Lo pangotto e le fette. Sono due piatti della vecchia tradizione contadina. Sia il primo che il secondo hanno il pane come ingrediente principale. Quel pane che un tempo non si poteva e non si doveva sprecare neanche quando diventava raffermo, e raffermo lo diventava abbastanza presto, perché lo si impastava e infornava ogni due settimane. I nostri nonni ritenevano pagnotte e filoni un cibo sacro. Quindi, per renderlo sempre appetibile non potevano far altro che aguzzare l’ingegno. Ecco allora il pancotto, una minestra della cucina del recupero, preparata con pezzi di pane duro bolliti in brodo o acqua e condito con olio a crudo. Pare che il suo consumo parta addirittura dal Medioevo. Esso è considerato un discendente della “Plus tractogalata”, una ricetta che il gastronomo romano Apicio (XII secolo d. C.) citò nel suo trattato “De re coquinaria”. Veniva servito sia caldo che freddo, a seconda della stagione. Quando le risorse erano poche, il pancotto veniva utilizzato persino per lo svezzamento dei bambini. “Lo pangotto fa la faccia vèlla e lu culu tostu”. Con l’aggiunta della salvia era considerato un calmante per le colichette dei neonati. “Pangottó”.

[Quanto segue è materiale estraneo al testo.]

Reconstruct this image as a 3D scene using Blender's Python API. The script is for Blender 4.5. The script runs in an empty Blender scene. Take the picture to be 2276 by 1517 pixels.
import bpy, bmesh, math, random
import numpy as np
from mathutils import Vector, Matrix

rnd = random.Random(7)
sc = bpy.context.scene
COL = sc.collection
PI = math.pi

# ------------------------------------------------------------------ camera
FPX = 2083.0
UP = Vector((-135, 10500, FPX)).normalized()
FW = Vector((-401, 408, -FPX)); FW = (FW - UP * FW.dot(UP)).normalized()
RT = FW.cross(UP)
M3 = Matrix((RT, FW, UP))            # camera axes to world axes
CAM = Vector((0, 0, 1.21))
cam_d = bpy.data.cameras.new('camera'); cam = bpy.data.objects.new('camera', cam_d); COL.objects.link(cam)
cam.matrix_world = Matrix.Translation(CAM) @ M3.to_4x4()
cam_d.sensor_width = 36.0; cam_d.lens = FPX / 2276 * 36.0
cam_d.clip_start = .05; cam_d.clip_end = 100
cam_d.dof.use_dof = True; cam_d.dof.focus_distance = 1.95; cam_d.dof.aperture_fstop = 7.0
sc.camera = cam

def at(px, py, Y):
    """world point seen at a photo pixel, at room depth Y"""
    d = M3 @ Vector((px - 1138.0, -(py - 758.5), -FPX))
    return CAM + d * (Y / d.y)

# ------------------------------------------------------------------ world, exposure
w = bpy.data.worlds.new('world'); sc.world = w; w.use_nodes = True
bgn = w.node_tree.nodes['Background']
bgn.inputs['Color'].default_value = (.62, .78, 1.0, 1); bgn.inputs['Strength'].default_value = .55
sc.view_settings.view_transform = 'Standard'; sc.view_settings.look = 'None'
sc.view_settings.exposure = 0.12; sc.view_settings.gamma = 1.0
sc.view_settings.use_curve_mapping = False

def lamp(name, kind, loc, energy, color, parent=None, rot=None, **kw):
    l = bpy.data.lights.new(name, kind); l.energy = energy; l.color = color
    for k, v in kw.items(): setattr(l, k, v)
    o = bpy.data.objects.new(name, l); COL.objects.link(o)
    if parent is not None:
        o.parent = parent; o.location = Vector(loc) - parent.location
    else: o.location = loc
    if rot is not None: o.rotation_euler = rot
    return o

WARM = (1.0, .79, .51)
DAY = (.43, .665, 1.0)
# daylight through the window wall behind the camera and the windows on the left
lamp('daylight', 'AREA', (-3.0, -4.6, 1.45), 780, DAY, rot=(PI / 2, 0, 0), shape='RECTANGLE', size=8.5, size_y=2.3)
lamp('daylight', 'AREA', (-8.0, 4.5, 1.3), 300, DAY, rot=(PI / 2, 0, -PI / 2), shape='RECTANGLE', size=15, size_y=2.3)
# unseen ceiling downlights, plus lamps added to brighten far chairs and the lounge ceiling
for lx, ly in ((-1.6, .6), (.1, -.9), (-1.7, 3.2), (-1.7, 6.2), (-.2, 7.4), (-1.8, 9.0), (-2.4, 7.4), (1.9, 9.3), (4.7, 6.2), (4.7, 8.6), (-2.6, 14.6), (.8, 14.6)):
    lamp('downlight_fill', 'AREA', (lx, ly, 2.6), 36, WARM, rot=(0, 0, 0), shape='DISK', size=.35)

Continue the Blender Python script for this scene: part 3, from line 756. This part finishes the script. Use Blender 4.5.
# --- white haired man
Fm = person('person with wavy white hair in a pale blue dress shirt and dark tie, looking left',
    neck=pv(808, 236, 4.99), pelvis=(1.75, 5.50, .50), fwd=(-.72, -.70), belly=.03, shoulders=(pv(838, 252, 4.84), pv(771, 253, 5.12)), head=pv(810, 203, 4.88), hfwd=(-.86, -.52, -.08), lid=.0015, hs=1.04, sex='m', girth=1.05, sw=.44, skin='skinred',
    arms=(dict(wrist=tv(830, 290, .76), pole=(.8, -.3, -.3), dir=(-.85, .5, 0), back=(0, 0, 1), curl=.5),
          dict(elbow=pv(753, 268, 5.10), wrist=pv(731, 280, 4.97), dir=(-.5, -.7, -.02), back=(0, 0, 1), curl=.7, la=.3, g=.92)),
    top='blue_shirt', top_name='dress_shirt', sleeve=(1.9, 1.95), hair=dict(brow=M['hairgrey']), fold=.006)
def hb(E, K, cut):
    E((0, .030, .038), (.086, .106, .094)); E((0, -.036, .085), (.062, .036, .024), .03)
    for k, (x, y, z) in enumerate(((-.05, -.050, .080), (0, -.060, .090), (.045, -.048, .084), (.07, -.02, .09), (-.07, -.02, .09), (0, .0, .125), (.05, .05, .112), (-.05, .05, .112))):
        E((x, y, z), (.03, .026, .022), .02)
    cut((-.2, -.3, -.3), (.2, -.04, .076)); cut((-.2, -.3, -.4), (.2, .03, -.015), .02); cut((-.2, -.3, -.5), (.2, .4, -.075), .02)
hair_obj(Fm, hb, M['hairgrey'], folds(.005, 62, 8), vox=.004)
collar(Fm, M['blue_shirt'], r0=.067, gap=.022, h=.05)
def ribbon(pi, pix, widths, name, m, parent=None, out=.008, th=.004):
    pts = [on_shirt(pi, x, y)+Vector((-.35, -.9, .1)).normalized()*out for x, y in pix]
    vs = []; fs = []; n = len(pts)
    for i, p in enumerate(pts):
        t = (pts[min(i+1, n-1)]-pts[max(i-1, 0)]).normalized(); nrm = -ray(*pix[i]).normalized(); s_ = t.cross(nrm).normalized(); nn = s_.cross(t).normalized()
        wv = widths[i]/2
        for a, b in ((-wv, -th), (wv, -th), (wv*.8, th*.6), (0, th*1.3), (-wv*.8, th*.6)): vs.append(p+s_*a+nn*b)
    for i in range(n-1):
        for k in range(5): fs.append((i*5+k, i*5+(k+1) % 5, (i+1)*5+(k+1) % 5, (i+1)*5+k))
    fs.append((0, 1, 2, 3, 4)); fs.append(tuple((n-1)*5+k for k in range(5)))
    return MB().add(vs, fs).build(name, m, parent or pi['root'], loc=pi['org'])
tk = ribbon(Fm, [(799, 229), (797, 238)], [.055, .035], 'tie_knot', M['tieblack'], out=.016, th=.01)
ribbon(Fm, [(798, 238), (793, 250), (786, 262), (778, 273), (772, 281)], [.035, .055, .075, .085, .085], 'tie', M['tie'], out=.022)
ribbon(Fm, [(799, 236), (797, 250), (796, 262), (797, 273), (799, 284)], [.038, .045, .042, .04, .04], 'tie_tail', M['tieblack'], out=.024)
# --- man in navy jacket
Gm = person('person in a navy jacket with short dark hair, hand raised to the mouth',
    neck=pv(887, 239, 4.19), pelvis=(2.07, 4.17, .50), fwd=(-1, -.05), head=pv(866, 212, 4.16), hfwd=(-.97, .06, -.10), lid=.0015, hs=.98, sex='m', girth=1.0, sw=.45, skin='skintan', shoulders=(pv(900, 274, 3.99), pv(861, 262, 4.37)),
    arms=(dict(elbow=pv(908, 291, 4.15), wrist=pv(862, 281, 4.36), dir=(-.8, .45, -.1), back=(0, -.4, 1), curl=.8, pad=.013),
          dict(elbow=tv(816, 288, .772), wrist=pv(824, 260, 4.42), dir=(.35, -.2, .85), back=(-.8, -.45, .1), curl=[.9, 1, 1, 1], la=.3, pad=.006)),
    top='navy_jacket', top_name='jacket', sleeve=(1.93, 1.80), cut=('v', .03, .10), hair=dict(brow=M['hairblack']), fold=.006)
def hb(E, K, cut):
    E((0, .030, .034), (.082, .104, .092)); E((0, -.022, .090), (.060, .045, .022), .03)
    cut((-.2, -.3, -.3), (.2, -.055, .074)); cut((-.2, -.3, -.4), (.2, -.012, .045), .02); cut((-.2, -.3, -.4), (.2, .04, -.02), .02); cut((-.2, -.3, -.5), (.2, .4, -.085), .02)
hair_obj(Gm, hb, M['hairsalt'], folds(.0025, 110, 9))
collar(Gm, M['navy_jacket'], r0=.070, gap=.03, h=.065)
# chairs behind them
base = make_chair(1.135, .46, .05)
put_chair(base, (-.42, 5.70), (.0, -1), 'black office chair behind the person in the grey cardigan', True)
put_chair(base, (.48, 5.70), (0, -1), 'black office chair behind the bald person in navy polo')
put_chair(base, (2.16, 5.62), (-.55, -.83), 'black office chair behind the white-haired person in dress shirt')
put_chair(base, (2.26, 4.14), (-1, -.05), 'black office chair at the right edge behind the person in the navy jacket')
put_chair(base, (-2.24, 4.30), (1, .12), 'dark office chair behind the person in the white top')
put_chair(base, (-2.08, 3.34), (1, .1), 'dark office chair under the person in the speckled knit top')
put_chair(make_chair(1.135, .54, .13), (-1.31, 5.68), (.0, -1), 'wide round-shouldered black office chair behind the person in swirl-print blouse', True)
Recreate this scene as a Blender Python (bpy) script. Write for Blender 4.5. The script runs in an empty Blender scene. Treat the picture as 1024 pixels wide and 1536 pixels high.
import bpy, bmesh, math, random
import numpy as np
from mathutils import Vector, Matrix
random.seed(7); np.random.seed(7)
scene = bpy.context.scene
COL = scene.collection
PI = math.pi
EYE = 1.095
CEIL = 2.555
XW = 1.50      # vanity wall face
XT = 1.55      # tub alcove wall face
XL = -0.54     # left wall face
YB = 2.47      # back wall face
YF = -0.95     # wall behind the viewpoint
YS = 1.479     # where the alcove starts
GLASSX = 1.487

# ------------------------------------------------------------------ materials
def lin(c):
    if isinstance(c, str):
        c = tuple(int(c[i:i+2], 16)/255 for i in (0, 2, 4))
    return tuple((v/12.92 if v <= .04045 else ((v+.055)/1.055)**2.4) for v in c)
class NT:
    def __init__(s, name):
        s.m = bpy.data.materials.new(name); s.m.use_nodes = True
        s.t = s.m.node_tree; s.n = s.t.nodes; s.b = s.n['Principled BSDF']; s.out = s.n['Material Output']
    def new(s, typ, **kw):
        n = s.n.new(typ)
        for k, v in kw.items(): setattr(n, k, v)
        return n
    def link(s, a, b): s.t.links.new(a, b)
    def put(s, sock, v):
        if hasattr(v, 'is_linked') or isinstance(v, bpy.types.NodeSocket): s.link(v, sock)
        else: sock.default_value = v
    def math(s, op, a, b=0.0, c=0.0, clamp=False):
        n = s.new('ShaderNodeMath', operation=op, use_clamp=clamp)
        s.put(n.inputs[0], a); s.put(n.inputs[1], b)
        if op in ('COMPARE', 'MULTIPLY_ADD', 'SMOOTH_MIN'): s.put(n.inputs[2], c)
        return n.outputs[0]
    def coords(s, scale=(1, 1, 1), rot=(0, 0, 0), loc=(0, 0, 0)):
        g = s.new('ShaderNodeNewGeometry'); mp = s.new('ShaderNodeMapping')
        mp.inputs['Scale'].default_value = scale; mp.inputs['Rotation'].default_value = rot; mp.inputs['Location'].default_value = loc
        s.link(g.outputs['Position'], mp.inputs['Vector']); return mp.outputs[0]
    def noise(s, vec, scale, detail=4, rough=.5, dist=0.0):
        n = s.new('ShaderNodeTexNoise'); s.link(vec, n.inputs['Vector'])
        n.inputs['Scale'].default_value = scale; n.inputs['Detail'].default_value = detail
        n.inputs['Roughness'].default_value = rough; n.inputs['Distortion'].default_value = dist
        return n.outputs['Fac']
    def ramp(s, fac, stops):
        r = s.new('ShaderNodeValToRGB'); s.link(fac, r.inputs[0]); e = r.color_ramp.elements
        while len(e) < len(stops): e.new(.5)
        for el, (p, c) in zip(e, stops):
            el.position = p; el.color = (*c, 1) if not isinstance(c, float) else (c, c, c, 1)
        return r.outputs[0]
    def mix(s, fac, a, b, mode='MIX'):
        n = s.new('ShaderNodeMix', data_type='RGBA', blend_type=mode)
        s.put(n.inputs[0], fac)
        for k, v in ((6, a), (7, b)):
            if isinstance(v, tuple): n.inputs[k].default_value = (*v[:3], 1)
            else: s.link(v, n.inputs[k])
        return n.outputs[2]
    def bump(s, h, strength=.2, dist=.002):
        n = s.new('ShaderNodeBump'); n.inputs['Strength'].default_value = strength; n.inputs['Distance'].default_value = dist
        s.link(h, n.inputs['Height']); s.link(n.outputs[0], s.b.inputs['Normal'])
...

“Co’ lo pangotto ce simo vinuti grossi”.

pancottoUn aneddoto che risale all’epoca dell’Unità italiana narra che nel convento di San Cesario di Lecce si rifugiò Garibaldi e un gruppo di cospiratori antiborbonici, i frati che li ospitarono, offrirono loro proprio un piatto di pancotto fumante. Diffuso quasi ovunque nello stivale, il pancotto ha assunto tratti e talvolta nomi unici, caratterizzandosi con gli ingredienti propri di ciascuna terra. In Piemonte, Lombardia e Veneto è detto “panada”. In Liguria “pancheuto”. In Abruzzo (specialmente a Scanno) è servito con cime di rape. Nel Lazio viene preparato con salsa di pomodoro allungata con acqua. In Campania (soprattutto Ariano Irpino) vede l’aggiunta di cicoria e scarole. In Puglia il pane viene ammorbidito in un brodo vegetale di patate, aglio, peperoncino e rucola. In Basilicata è cucinato con il pregiato pane di Matera e con broccoli o cime di rape, aglio olio e peperoncino. In Calabria viene cotto in un brodo preparato con acqua, pomodori, prezzemolo, aglio, sedano, peperoncino e foglie di alloro. In Toscana è ingrediente fondamentale della famosa pappa al pomodoro.

“Lo pangotto” è una ricetta molto semplice, facilmente realizzabile, con ingredienti reperibili in ogni casa. Preparazione alla maceratese: Pane raffermo (150 grammi a testa), spezzarlo grossolanamente e metterlo in una pentola con acqua, sale (oggi anche il dado), far cuocere, poi aggiungere olio. Servire caldo. Dei vecchi di un tempo si diceva: “pancotto e corona”. Il secondo piatto chiamato “le fette”, è una variante del pancotto. In una pentola alta sistemare fette di pane a strati, fino a quasi colmarla. In un’altra far bollire acqua con pomodori, sale, olio e uno o due uovi sbattuti. A cottura versare nella pentola del pane. “È questo illimitato mondo contadino che io rimpiango. Gli uomini di questo universo non vivevano un’età dell’oro. Essi vivevano l’età del pane. Erano cioè consumatori di beni estremamente necessari. Ed era questo, forse, che rendeva estremamente necessaria la loro povera e precaria vita. Mentre è chiaro che i beni superflui rendono superflua la vita”. (Pierpaolo Pasolini, da “Scritti Corsari”).